The difference in size between the facilities of both plants is notorious. From three command rooms where dozens of people worked, we moved to a single control room that could work with only one person. This room is occupied 24 hours a day, 356 days a year, usually by two technicians and a shift chief. Instead of the big consoles and analog switches, we now find computer screens with charts and tables, updated virtually in real-time.

Also, Xavier Teixeira's workshop had its size reduced by half. In the Maintenance area there were over 100 people working; now there are only 10. The introduction of automation and digital systems contributed to the significant reduction of the number of people in the plant, something that Xavier recalls with some sadness.

"We shared some jokes, we all got together at least once a year and we went to a restaurant where we had a joint party, we had lunch, we said good and bad things... we drank one more glass... actually those were the best moments I spent here, spending time with the people who worked at the Power Plant."

But the reduction of personnel is compensated by the great improvement in environmental and working conditions. "In the new boilers, anyone who enters, comes out of there clean. Now, in one of the old ones, try going in there to see what happens! "Xavier jokes" When we blew our noses, it came out black!"

The big, large and low refrigeration chimneys, which now dominate the power plant's landscape, release only water vapor. In addition, much of the water is reused, and, if there were no losses, it would really be a closed-circuit. How? The water in liquid form is heated and turned into steam to move the turbines. The steam cools down as it is used in electrical production, and when it reaches its lowest temperature, it goes through a condensation system that turns it back into water in its liquid state, returning it to the beginning of the process.

Carregado: a landmark in the History of Portugal

The Carregado thermal plant, in operation since 1968, reached the end of its life cycle in 2010. With its 6 units of fuel, of 125MW each, the Power Plant was an innovation at the time and contributed a lot to the economic development of the region, in terms of creating jobs, having even been awarded the Municipality Medal of Merit of Alenquer, in 2011.

The Municipal Council of Alenquer highlights the "relevant contribution to security and guarantee of the electricity supply necessary to the National Electric Grid, especially in periods of greater energy shortage, in which its action became preponderant." It also points out the importance of the jobs created (more than 400 over 40 years) and the contribution that this Power Plant gave to the introduction of Natural Gas in Portugal. 

Now in the process of deactivation, the power plant is still a landmark in the history of this municipality and those around it. The three old chimneys will disappear, all the buildings will be demolished, and until there is news to the contrary, all that will remain is a flat, empty terrain, surrounded by an outer net.

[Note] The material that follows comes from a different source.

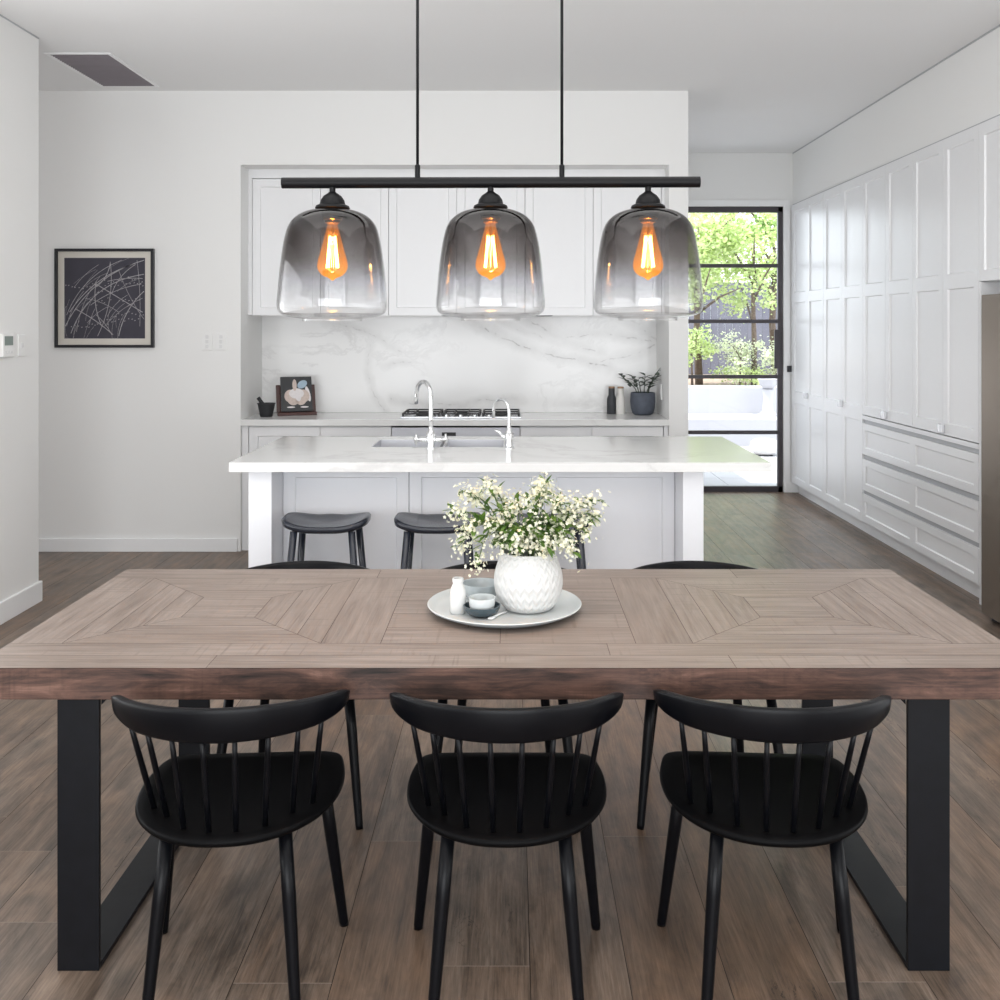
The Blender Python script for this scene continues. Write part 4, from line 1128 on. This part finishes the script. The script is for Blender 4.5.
for a in range(4):
    obj('foot', lathe(bmesh.new(), [(0, 0), (.02, 0), (.02, .04), (0, .04)], 12, .14*math.cos(a*PI/2+.7), .14*math.sin(a*PI/2+.7)), 'iron', root)

# ------------------------------------------------------------------ light
wd = bpy.data.worlds.new('sky'); scene.world = wd; wd.use_nodes = True
nt = wd.node_tree; nt.nodes.clear()
bg = nt.nodes.new('ShaderNodeBackground'); ow = nt.nodes.new('ShaderNodeOutputWorld')
bg.inputs[0].default_value = (.86, .93, 1.0, 1); bg.inputs[1].default_value = 2.5
nt.links.new(bg.outputs[0], ow.inputs[0])
def light(name, kind, loc, rot, energy, color=(1, 1, 1), size=None, sizey=None):
    l = bpy.data.lights.new(name, kind); l.energy = energy; l.color = color
    if kind == 'AREA': l.shape = 'RECTANGLE'; l.size = size; l.size_y = sizey
    if kind == 'SUN': l.angle = math.radians(.6)
    o = bpy.data.objects.new(name, l); COL.objects.link(o); o.location = loc; o.rotation_euler = rot; return o
sd = Vector((.36, .05, -.93)).normalized()
s = light('sun', 'SUN', (0, 0, 12), (0, 0, 0), 5.2, (1, .96, .90)); s.rotation_euler = sd.to_track_quat('-Z', 'Y').to_euler()
# assumed daylight behind, left and right of the camera: area lamps, no glazing built
light('assumed_daylight_behind', 'AREA', (0, -3.1, 1.5), (math.radians(95), 0, 0), 165, (.95, .975, 1), 5.0, 2.5)
light('assumed_daylight_left', 'AREA', (XL+.02, 1.6, 1.45), (0, math.radians(-130), 0), 72, (.97, .985, 1), 2.3, 5.8)
light('assumed_daylight_right', 'AREA', (XR+.55, 1.0, 1.45), (0, math.radians(126), 0), 44, (.97, .985, 1), 2.3, 4.6)
light('assumed_daylight_passage', 'AREA', (-6.25, 6.3, 1.5), (0, math.radians(-100), 0), 18, (.88, .93, 1), 2.6, 2.2)  # added lamp for an assumed window in the left passage; wall_passage is solid
light('hall_fill', 'AREA', (WE+.01, 8.45, 1.5), (0, math.radians(-118), 0), 8, (.97, .98, 1), 2.3, 2.0)  # added fill to brighten the far corridor; no window is built here
light('overhead_fill', 'AREA', (0, 2.6, H-.01), (0, 0, 0), 34, (1, .99, .97), 3.6, 3.4)  # added soft fill over the table; the slab has no skylight
for xx in (-.5026, -.06, .381):
    light('bulb_light', 'POINT', (xx, PY, BZ-.17), (0, 0, 0), 2.2, (1, .55, .22)).data.shadow_soft_size = .012

# ------------------------------------------------------------------ camera
cam = bpy.data.cameras.new('camera'); co = bpy.data.objects.new('camera', cam); COL.objects.link(co)
co.location = (0, 0, 1.6); co.rotation_euler = (math.radians(90), 0, 0)
cam.sensor_width = 36; cam.lens = 36; cam.shift_x = -.012; cam.shift_y = -.173; cam.clip_start = .05
scene.camera = co
scene.view_settings.view_transform = 'Standard'; scene.view_settings.look = 'None'
scene.view_settings.gamma = 1; scene.view_settings.exposure = .86; scene.view_settings.use_curve_mapping = False
c = scene.cycles
c.use_denoising = True; c.max_bounces = 14; c.diffuse_bounces = 6; c.glossy_bounces = 5; c.transparent_max_bounces = 24; c.transmission_bounces = 8
c.sample_clamp_indirect = 6; c.caustics_reflective = False; c.caustics_refractive = False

The visit of Xavier and Emília to the "phantom power plant" is the return to an old home, where they grew up, where friendships were made and, in some cases, even the love of a lifetime was found. From the work in the power plant, they mainly remember the relations with their colleagues. «Exactly, the friendships. The work seduced and the work was done, but it was the union that existed here. Everyone knew each other's family, the son and the daughter, if one was ill, someone went and helped, in fact, there was a lot of human warmth here," Emília recalls.

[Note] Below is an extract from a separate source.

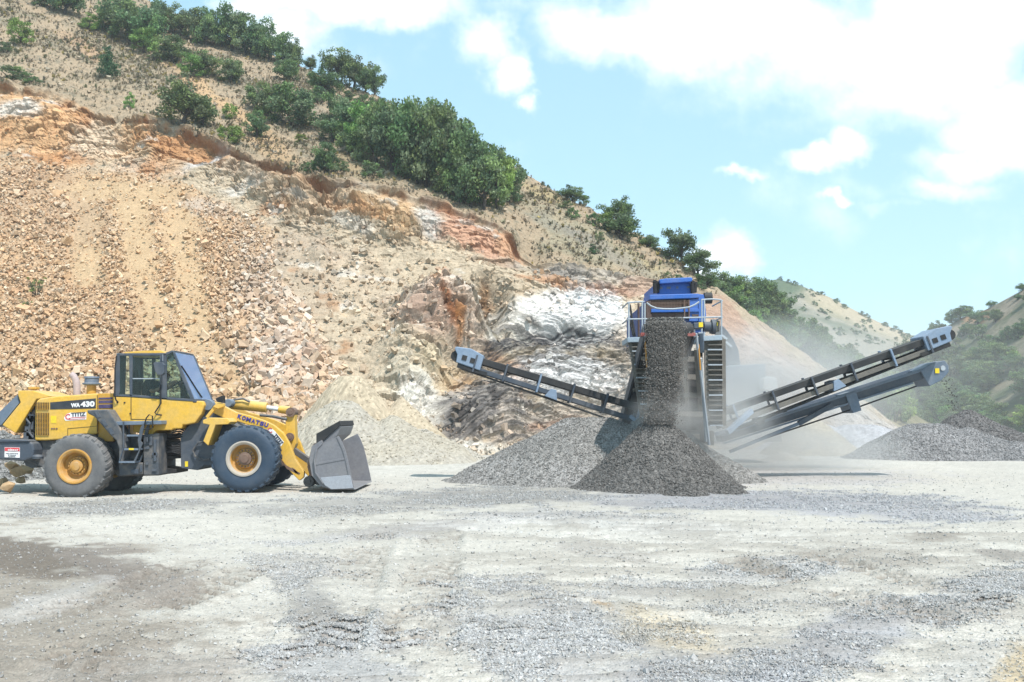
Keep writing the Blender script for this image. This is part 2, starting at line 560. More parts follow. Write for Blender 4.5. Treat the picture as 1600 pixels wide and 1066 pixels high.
ymax = mth('MAXIMUM', sp.outputs[1], 0.05)
uu = mth('DIVIDE', sp.outputs[0], ymax)
vv = mth('DIVIDE', sp.outputs[2], ymax)
cv = N(nt, 'ShaderNodeCombineXYZ'); nt.links.new(uu, cv.inputs[0]); nt.links.new(vv, cv.inputs[1])
vv0 = vv
wob = N(nt, 'ShaderNodeSeparateColor'); nt.links.new(noise(nt, cv.outputs[0], 16.0, 5, 0.6, out=1), wob.inputs[0])
uu = mth('ADD', uu, mth('MULTIPLY', mth('SUBTRACT', wob.outputs[0], 0.5), 0.085))
vv = mth('ADD', vv, mth('MULTIPLY', mth('SUBTRACT', wob.outputs[1], 0.5), 0.065))
cn = noise(nt, cv.outputs[0], 7.0, 9, 0.58)
cn2 = noise(nt, cv.outputs[0], 2.6, 4, 0.5)
CLOUDS = [  # centre and radii of each cloud, as seen from the quarry floor
    (1140, 40, 330, 95, 1.0), (960, 55, 130, 70, 1.0), (1400, 90, 330, 135, 1.0), (1575, 190, 140, 110, 1.0), (1520, 20, 300, 120, 1.0),
    (590, 8, 270, 44, 0.9), (765, 55, 62, 60, 0.85), (788, 110, 50, 48, 0.9), (820, 158, 26, 22, 0.75), (430, 48, 100, 45, 0.75), (400, 5, 90, 40, 0.8),
    (1335, 225, 52, 36, 0.9), (1268, 249, 56, 28, 0.85), (1158, 272, 34, 11, 0.6), (1500, 258, 130, 42, 0.75), (1460, 300, 140, 24, 0.55),
    (1138, 395, 46, 62, 1.0), (1105, 400, 50, 45, 0.85), (1100, 445, 90, 28, 0.9), (1298, 318, 22, 9, 0.5), (1395, 322, 60, 16, 0.35)]
best = None
for (cx, cy, rx, ry, amp) in CLOUDS:
    u0, v0 = ray(cx, cy)
    du = mth('MULTIPLY', mth('SUBTRACT', uu, float(u0)), FPX / rx)
    dv = mth('MULTIPLY', mth('SUBTRACT', vv, float(v0)), FPX / ry)
    d2 = mth('ADD', mth('MULTIPLY', du, du), mth('MULTIPLY', dv, dv))
    e = mth('MULTIPLY', mth('SUBTRACT', 1.0, mth('SQRT', d2)), amp)
    e = mth('MAXIMUM', e, -1.0)
    best = e if best is None else mth('MAXIMUM', best, e)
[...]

The complete deactivation of the Carregado Power Plant is planned to be concluded in 2020 or 2021. Until then, we can pass on the A1 and contemplate the 6 striped chimneys (three old and three new) that mark an era and, above all, mark the passage of time. In 30 years, technology has skyrocketed and environmental concerns gave new priorities to EDP and the world. This place is a living testimony that shows the passage of time, the evolution of a community and the progress of a country.